The rail is simplistic in its design, a single MIL-STD-1913 “Picatinny” rail sits at the 12 o’clock position with M-LOK slots at the 3, 6 and 9 o’clock positions. If this wasn’t enough, there are also M-LOK slots on the diagonal portions of the rail as well. Overall, this sheer amount of M-LOK modularity allows for almost unlimited customisation of your rifle.

A pair of QD sling mounting holes sit on the upper diagonal portions of the rail, just rearwards of the M-LOK sections but far enough forward to not interfere with any optics or the rifle controls.

The trademarks are faithfully reproduced and from the photos I’ve seen, the HAO clone appears to have gotten them spot on. I’ve opted for the military NSN stamped markings but Federal PN Batch codes are available if you’re looking to recreate a specific build. I’m not sure if these markings are unique to each rail, I’d certainly be surprised if they are.

The colour is also a faithful reproduction of Geissele’s DDC (Desert Dirt Color), although it’s worth pointing out that Geissele themselves state that DDC isn’t a specific colour code, rather a variable tone from batch to batch. The colour does appear to change depending on the light, going from dirt brown to almost grey green in certain lights.

It’s not really a surprise that HAO’s rail is so close to the original, unlike other brands that might use a combination of educated guesswork and other, similar rails as a guide. HAO always strive to take direct measurements from a real item and clone it not only in its shape but also in its construction methods. This is also evident in a recent review I did for The Reptile House on the Super Precision Scope Mount (reviewed here).

In terms of compatibility with M-LOK components, I can only tell you that I’ve managed to fit items from Haley Strategic, Magpul and BCM to the rail without any issues whatsoever. The rail is reputed to be to an M-LOK Standard (although not technically certified by Magpul who own the M-LOK patent).

I’ll be perfectly honest, I will be trading this in for the 9.3″ rail when it’s released.

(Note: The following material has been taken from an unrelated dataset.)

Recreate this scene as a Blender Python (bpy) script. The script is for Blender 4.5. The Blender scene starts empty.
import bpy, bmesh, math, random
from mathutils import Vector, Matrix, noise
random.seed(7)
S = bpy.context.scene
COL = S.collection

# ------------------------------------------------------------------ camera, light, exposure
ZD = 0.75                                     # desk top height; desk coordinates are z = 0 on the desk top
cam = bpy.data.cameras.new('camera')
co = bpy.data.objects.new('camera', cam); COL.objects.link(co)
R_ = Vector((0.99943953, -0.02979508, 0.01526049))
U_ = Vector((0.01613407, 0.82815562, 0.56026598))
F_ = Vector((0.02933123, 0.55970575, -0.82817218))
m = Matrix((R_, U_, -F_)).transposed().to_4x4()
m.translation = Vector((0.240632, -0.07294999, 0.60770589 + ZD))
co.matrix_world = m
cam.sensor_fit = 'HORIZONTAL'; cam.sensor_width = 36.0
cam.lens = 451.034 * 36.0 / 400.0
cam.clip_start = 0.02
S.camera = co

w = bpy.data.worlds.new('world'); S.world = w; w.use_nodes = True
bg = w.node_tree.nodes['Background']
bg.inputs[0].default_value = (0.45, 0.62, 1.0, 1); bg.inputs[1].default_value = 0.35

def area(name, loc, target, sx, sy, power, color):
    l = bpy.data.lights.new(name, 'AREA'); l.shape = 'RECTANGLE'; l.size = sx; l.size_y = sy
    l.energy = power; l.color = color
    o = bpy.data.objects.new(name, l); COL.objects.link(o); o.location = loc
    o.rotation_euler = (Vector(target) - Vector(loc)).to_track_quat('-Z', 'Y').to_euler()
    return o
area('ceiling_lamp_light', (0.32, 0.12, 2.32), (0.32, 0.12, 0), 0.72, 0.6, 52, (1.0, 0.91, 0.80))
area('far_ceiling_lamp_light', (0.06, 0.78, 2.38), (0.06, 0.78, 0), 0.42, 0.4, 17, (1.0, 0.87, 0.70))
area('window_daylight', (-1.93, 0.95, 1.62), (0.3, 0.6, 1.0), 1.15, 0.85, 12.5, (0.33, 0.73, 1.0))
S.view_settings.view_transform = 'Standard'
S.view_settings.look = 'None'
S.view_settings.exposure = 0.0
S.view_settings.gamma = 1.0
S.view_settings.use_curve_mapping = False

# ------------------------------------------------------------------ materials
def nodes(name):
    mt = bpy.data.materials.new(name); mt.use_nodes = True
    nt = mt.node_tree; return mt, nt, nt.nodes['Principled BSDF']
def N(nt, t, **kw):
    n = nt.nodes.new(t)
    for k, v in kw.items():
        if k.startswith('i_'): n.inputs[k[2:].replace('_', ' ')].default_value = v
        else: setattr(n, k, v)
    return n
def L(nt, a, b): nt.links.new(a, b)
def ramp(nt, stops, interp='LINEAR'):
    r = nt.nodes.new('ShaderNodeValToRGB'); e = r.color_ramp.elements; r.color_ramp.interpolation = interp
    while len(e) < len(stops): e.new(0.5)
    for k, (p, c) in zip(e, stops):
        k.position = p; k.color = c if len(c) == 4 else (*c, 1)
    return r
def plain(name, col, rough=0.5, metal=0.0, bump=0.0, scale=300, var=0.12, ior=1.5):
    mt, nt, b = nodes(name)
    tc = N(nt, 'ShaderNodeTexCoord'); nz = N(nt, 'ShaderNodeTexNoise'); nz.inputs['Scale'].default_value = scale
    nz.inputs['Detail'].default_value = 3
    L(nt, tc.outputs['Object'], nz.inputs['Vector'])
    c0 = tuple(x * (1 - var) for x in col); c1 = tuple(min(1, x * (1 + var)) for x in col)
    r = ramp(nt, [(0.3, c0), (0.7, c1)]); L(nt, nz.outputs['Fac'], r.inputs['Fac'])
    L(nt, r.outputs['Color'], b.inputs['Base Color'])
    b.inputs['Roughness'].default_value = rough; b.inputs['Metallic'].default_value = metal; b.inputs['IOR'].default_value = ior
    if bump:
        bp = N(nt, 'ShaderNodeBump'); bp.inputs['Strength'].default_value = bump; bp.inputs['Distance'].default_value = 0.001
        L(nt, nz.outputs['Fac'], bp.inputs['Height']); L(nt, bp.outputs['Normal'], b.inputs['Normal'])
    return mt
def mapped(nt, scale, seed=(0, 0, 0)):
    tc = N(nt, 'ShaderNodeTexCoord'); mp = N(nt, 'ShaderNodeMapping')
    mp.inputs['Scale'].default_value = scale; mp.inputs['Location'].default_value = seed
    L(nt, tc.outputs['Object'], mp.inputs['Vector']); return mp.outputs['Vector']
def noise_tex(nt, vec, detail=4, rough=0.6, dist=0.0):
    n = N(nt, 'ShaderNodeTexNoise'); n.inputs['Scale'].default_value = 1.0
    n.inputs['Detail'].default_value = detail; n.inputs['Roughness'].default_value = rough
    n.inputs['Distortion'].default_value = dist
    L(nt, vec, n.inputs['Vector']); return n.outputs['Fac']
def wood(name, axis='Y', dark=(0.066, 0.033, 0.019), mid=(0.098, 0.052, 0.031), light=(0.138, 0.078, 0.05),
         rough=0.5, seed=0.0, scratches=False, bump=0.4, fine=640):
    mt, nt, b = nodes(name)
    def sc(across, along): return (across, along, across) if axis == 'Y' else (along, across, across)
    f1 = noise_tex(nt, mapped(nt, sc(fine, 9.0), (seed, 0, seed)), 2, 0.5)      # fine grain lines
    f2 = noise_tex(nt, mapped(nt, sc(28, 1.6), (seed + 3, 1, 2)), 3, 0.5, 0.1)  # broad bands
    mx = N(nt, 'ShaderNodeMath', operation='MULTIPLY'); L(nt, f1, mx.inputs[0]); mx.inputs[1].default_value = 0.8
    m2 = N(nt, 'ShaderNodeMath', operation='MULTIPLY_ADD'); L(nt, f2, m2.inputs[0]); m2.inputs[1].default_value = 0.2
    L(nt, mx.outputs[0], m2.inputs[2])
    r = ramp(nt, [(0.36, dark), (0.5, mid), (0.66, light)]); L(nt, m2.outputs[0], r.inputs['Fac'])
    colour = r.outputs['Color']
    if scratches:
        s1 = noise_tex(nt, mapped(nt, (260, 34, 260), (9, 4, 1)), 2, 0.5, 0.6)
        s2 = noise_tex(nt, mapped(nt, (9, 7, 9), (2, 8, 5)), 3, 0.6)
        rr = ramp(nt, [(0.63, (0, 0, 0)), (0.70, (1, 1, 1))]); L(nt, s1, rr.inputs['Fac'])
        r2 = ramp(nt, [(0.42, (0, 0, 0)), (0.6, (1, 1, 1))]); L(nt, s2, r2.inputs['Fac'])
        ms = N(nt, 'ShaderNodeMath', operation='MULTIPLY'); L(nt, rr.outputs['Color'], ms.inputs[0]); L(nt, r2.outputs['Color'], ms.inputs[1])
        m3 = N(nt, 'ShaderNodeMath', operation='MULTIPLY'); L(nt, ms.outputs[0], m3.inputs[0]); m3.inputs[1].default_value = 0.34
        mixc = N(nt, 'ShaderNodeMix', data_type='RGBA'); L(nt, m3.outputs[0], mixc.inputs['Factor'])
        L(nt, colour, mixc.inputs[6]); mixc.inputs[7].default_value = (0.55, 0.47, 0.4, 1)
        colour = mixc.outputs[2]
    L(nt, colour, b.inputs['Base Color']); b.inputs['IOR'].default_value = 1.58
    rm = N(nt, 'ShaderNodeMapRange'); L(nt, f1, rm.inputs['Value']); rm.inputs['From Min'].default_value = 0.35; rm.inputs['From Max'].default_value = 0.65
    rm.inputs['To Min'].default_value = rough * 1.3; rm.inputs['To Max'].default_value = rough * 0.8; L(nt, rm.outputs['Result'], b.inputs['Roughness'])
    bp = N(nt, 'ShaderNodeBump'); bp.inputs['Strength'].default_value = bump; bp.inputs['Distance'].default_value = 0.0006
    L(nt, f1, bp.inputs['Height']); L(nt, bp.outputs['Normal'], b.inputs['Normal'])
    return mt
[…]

That’s not to say that this is a bad rail in any way shape or form, it’s just a little too long for what I have in mind.

Quality wise, I cannot fault the HAO Mk16, from the bits that you don’t see to the bits that you do it’s a flawless reproduction. The only thing that terrifies me is the inevitable marks and dings it’ll get once I start crawling through murder holes and windows with it.

Would I recommend it to a friend? Well, yeah… Absolutely!

I’m actually selling this one to a good friend of mine for his Smith & Wesson M&P15/22 rimfire rifle once the shorter rail arrives. I wouldn’t have given my seal of approval if I’d thought in any way this wouldn’t make a suitable handguard for his firearm.


Part 2 of this review will cover the 9.3″ rail upon its release, I’ve heard rumours of an early 2020 release date but I’ll be sure to update you once it’s here.